At the same time Ravensbrück was also to be evacuated in the same manner but it could no longer be done. I do not know to what extent camps in southern Germany were cleared, since we, the Inspectorate, no longer had any connections with southern Germany.
DR. KAUFFMANN: It has been maintained here—and this is my last question—that the Defendant Kaltenbrunner gave the order that Dachau and two auxiliary camps were to be destroyed by bombing or with poison. I ask you, did you hear anything about this; if not, would you consider such an order possible?
HOESS: I have never heard anything about this, and I do not know anything either about an order to evacuate any camps in southern Germany, as I have already mentioned. Apart from that, I consider it quite impossible that a camp could be destroyed by this method.

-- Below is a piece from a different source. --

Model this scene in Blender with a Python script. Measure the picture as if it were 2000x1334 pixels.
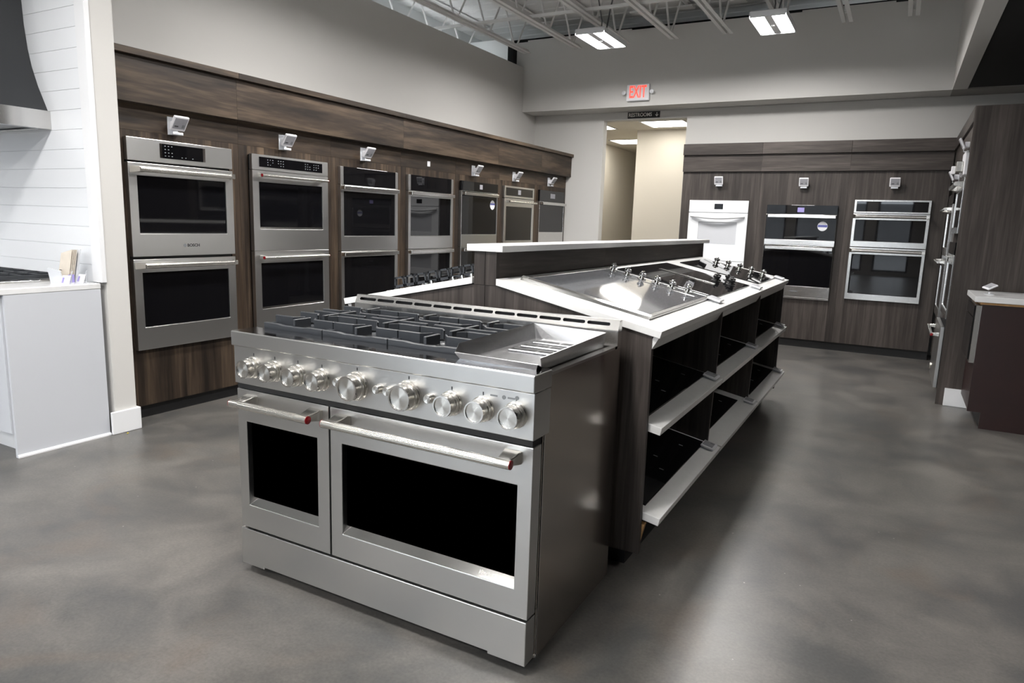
import bpy, bmesh, math, random
from mathutils import Vector, Matrix
random.seed(7)
for o in list(bpy.data.objects):
    bpy.data.objects.remove(o, do_unlink=True)
SC = bpy.context.scene
COL = SC.collection
PI = math.pi

# ------------------------------------------------------------------ camera
cam_d = bpy.data.cameras.new('camera')
cam = bpy.data.objects.new('camera', cam_d)
COL.objects.link(cam)
F_PX, YAW, PITCH, ROLL, CAM_H = 1356.7, 0.4998, 0.1708, 0.0322, 1.327
cam_d.sensor_width = 36.0
cam_d.sensor_fit = 'HORIZONTAL'
cam_d.lens = 36.0 * F_PX / 2000.0
cam_d.clip_start = 0.05
cam_d.clip_end = 200
fw = Vector((-math.sin(YAW) * math.cos(PITCH), math.cos(YAW) * math.cos(PITCH), -math.sin(PITCH)))
rt0 = Vector((math.cos(YAW), math.sin(YAW), 0))
up0 = rt0.cross(fw)
rt = math.cos(ROLL) * rt0 + math.sin(ROLL) * up0
up = -math.sin(ROLL) * rt0 + math.cos(ROLL) * up0
cam.matrix_world = Matrix(((rt.x, up.x, -fw.x, 0), (rt.y, up.y, -fw.y, 0), (rt.z, up.z, -fw.z, CAM_H), (0, 0, 0, 1)))
SC.camera = cam

# ------------------------------------------------------------------ world, exposure
W = bpy.data.worlds.new('overcast_sky')
SC.world = W
W.use_nodes = True
wn = W.node_tree.nodes
wn['Background'].inputs[0].default_value = (0.83, 0.915, 1.0, 1)
wn['Background'].inputs[1].default_value = 7.5
SC.view_settings.view_transform = 'Standard'
SC.view_settings.look = 'None'
SC.view_settings.gamma = 1
SC.view_settings.use_curve_mapping = False
SC.view_settings.exposure = 0.0
LAMP_W = 58.0        # watts of one twin strip fixture
DOWN_W = 90.0        # watts of one downlight on the right
HALL_E = 14.5         # emission of the hallway ceiling panels


# ------------------------------------------------------------------ materials
def newmat(name):
    m = bpy.data.materials.new(name)
    m.use_nodes = True
    return m, m.node_tree, m.node_tree.nodes['Principled BSDF']


def plain(name, col, rough=0.5, metal=0.0, spec=0.5, noise=0.0, nscale=8.0, bump=0.0, coat=0.0):
    m, t, b = newmat(name)
    b.inputs['Base Color'].default_value = (*col, 1)
    b.inputs['Roughness'].default_value = rough
    b.inputs['Metallic'].default_value = metal
    b.inputs['Specular IOR Level'].default_value = spec
    b.inputs['Coat Weight'].default_value = coat
    if noise or bump:
        tc = t.nodes.new('ShaderNodeTexCoord')
        nz = t.nodes.new('ShaderNodeTexNoise')
        nz.inputs['Scale'].default_value = nscale
        nz.inputs['Detail'].default_value = 5
        t.links.new(tc.outputs['Object'], nz.inputs['Vector'])
        if noise:
            r = t.nodes.new('ShaderNodeValToRGB')
            r.color_ramp.elements[0].position = 0.3
            r.color_ramp.elements[1].position = 0.7
            r.color_ramp.elements[0].color = (*[c * (1 - noise) for c in col], 1)
            r.color_ramp.elements[1].color = (*[min(1, c * (1 + noise)) for c in col], 1)
            t.links.new(nz.outputs['Fac'], r.inputs['Fac'])
            t.links.new(r.outputs['Color'], b.inputs['Base Color'])
        if bump:
            bp = t.nodes.new('ShaderNodeBump')
            bp.inputs['Strength'].default_value = bump
            bp.inputs['Distance'].default_value = 0.002
            t.links.new(nz.outputs['Fac'], bp.inputs['Height'])
            t.links.new(bp.outputs['Normal'], b.inputs['Normal'])
    return m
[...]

DR. KAUFFMANN: I have no further questions.
THE PRESIDENT: Do any of the defendants’ counsel want to ask any questions?
DR. MERKEL: Witness, did the State Police, as an authority of the Reich, have anything to do with the destruction of Jews in Auschwitz?
HOESS: Yes, insofar as I received all my orders as to the carrying out of that action from the Obersturmführer Eichmann.
DR. MERKEL: Was the administration of concentration camps under the control of the Main Economic and Administrative Office?
HOESS: Yes.
DR. MERKEL: You said already that you had nothing to do with the RSHA.